We have two matching digital alarms from that German coffee and gadget (and sports clothing and kitchen utensils and and and) shop Tchibo. On mine the buttons are very difficult so it goes unused. My wife's is face down on the headboard. The clock is so bright that even at the lowest setting it casts the entire room in an eerie yellow glow. It's like one of those pods from Matrix.

Number 3 is an iPod/iPhone speaker clock my wife gave me a couple of years ago. It somehow ended up on her side of the bed. It has way too many buttons and goes unused. Also, see above about iPhones being banned.

Number 4 is an analog radio-controlled clock from precision clock-maker Tchibo. It glows in the dark and shows the precise time. However, being analog, the alarm is not at all precise and can be set only at circa 10 minute intervals.

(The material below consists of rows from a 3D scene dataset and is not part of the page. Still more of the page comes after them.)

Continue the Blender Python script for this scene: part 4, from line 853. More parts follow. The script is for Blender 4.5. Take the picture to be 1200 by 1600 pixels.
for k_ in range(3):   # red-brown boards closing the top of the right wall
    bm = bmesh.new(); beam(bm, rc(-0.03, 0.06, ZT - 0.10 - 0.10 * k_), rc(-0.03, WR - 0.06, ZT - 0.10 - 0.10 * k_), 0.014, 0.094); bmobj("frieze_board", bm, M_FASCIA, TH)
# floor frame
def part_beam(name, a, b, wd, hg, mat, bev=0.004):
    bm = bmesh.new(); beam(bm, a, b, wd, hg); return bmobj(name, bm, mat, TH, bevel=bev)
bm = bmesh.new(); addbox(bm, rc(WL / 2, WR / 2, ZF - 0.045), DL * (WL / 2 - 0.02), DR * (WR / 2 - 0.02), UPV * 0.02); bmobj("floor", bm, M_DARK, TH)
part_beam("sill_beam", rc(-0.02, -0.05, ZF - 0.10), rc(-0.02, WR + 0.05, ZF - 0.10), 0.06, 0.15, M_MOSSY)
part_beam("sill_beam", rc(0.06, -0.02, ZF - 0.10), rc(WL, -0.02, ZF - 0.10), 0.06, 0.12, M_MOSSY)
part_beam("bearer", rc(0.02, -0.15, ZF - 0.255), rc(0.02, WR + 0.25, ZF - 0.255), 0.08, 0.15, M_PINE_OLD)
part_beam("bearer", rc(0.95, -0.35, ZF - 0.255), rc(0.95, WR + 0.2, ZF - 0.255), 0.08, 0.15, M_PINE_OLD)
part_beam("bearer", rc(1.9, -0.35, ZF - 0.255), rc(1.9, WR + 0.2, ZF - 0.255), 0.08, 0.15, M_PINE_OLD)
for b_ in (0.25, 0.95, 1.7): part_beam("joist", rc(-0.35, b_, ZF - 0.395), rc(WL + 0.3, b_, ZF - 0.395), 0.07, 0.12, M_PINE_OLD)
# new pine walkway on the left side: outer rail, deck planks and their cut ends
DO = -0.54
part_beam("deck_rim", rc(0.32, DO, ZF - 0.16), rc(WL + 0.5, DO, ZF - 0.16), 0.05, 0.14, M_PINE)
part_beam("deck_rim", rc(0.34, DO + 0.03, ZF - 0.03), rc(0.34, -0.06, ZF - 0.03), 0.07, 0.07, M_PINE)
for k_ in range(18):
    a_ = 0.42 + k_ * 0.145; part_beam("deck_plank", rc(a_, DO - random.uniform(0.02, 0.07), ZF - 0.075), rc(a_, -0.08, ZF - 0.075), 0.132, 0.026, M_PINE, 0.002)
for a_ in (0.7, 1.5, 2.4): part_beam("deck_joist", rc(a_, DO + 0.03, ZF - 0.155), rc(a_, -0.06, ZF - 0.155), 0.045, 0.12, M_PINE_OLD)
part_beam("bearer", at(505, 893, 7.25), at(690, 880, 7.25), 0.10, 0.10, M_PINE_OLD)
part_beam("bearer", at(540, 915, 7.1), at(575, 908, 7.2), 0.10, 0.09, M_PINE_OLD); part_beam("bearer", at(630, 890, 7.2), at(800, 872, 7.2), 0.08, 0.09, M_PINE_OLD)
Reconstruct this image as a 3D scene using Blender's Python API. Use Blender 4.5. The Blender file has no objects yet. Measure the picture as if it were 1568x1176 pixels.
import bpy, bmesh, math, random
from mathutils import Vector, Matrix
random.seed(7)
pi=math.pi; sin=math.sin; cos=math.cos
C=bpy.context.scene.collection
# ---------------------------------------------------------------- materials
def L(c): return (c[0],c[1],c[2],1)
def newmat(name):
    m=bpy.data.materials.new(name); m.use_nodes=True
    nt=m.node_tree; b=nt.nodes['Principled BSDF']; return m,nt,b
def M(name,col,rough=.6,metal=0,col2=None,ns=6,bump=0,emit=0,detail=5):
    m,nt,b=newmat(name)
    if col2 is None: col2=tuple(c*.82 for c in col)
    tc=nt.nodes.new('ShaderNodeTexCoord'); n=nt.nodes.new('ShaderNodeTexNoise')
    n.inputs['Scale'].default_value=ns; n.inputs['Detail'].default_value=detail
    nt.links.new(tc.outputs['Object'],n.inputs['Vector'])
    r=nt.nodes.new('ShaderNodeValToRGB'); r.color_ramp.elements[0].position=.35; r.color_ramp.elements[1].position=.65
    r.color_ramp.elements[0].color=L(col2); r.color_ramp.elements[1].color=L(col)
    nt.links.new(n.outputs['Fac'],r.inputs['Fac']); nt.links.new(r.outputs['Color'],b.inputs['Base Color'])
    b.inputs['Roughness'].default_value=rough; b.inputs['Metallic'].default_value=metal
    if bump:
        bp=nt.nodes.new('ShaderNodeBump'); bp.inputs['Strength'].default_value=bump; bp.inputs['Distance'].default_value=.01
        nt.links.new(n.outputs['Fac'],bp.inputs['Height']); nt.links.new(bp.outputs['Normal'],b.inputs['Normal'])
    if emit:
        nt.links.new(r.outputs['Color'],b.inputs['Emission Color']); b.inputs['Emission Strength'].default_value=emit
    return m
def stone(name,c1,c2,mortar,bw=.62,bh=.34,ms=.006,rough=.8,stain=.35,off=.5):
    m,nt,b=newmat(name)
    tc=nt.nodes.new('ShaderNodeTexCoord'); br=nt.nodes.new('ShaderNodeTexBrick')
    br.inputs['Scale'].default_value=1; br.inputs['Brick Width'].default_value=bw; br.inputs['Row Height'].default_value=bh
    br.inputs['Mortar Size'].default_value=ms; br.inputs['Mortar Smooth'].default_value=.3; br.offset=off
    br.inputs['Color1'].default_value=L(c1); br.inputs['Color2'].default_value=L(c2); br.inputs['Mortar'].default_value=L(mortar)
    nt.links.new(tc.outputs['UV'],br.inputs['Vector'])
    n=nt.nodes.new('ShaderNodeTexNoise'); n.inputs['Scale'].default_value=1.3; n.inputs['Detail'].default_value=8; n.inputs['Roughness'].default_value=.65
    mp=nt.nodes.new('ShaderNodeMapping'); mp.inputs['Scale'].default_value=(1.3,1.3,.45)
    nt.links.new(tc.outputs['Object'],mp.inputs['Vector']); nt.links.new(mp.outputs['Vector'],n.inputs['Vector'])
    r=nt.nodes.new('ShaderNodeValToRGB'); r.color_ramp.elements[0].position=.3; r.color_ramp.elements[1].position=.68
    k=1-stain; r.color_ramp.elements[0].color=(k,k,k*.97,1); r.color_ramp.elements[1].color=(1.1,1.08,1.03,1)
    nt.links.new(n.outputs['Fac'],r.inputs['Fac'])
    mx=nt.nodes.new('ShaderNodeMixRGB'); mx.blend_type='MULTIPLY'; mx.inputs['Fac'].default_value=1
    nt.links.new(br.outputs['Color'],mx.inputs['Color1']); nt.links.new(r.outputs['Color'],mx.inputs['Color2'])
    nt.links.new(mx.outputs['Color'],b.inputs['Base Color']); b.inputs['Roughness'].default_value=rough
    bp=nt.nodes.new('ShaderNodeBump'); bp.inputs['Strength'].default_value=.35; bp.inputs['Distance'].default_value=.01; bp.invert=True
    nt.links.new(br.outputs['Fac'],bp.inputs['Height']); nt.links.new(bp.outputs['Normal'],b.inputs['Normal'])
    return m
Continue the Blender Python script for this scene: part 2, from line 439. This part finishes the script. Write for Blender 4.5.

However, none of our collection of alarm clocks is particularly useful because from our bed we cannot see them. For one thing, our current bedroom furniture collection has no side tables but instead a headboard with wings, the surfaces of which are not visible from the pillows below. In addition, even if our eyes were equipped with periscope vision, we're both at the age that we cannot see much of anything without corrective lenses. For the purpose of telling time at night, any alarm clock for us is useless.

So if we awake in the middle of the night and want to know the time, we need to reach for respective clock (for my wife, her face-down eerie yellow-glowing Matrix digital, for me my little round radio-controlled analog) and hold it close enough to our face for us to read it. By this time, we're awake enough that we couldn't go back to sleep anyway.

I haven't yet even mentioned the most annoying alarm clock in the house… a TALKING clock from that electronic super-store Tchibo. I bought it on a whim, but found the voice so EVIL that I immediately intended to throw it out… but instead it ended up in our son's room. He sleeps in a high bed with no shelf for a clock, so he puts it in his bed against the sideboard. When he rolls over in the night, he rolls against the buttons and suddenly the clock starts speaking: "THE TIME IS… TWO… FORTY-SEVEN!!!" Our son sleeps through it, but the rest of us have to put up with random squawks of clock logic until one of us goes downstairs and extracts the talking clock from his bed.

That we then know exactly what the time is in the night is no solace.